Yes, but, there are much cheaper Spring Drive Seikos. So . . .

The SBGY002 doesn’t have a power reserve indicator or a date window

Good lord, what was Seiko thinking when they added a power reserve indicator to the vast majority of its Spring Drive Grand Seikos? Utility? Puh-lease. Date windows? Don’t get me started.

I don’t care where Seiko puts the power reserve indictor on the watch face or the mind-blowing precision of it execution, operation or manufacture. It’s a needless affectation. I don’t care how much the market demands a date window. They’re the horological equivalent of lipstick on a pig.

Yes, but, the limited edition Grand Seiko SBGY003 doesn’t have a power reserve indicator or a date window and its “only” $7600. So . . .

The SBGY002 has the snowflake dial

Gtrand Seiko SNowflake

The snowflake dial is an insanely artistic achievement. A surface that evokes (without imitating) the snow-capped mountains outside Grand Seiko’s Japanese workshop. The unique texture catches the light in so many different ways; it’s a source of endless satisfaction and delight.

In short . . .

The SBGY002 is the only Spring Drive Grand Seiko with the snowflake dial that doesn’t have the power reserve indicator or a date window.
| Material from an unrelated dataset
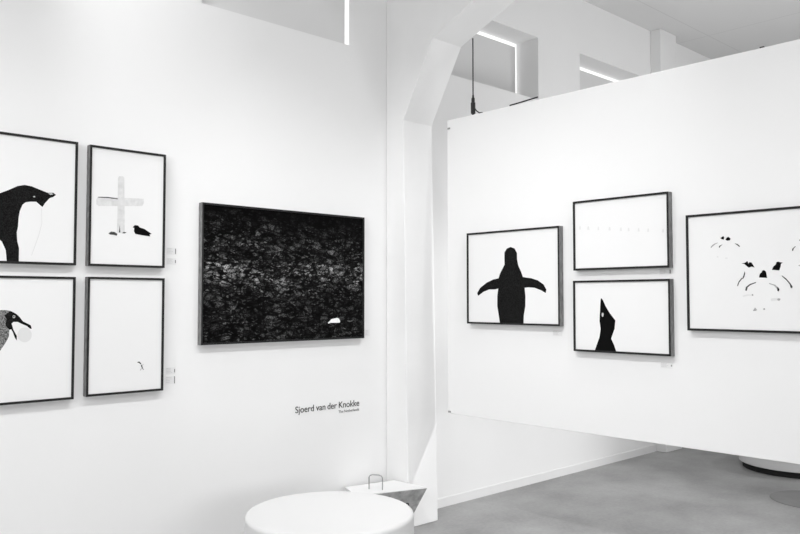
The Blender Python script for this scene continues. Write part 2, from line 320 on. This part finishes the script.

But it is NOT perfect. It’s made of gold. The holiest of Holy Grails would be a Spring Drive Grand Seiko with a snowflake dial in steel.

If they build it, it will sell. Especially if it costs less than $25k. Which it should for lots of reasons, some of them personal.


  1. Excellent article. It reminds me of, well, me – in a rant on Watchuseek from nearly 4 years ago:

    This was admittedly before the SBGY003, but with that being a limited edition and apparently no longer available (at least in the US) the only remaining options are the nosebleed-expensive gold and platinum models (oh and the Credors). I wonder if these models come with a free tourniquet for the nosebleeds.

    I would love a SBGA211 without the date window. I could take or leave the power display; I don’t love it, but at least it doesn’t lazily destroy one of the indices. Christ, leave them both out and CHARGE ME THE SAME AMOUNT! They’d make even more profit!

    But I’m not holding my breath. Just more evidence that you have to pay more… for less.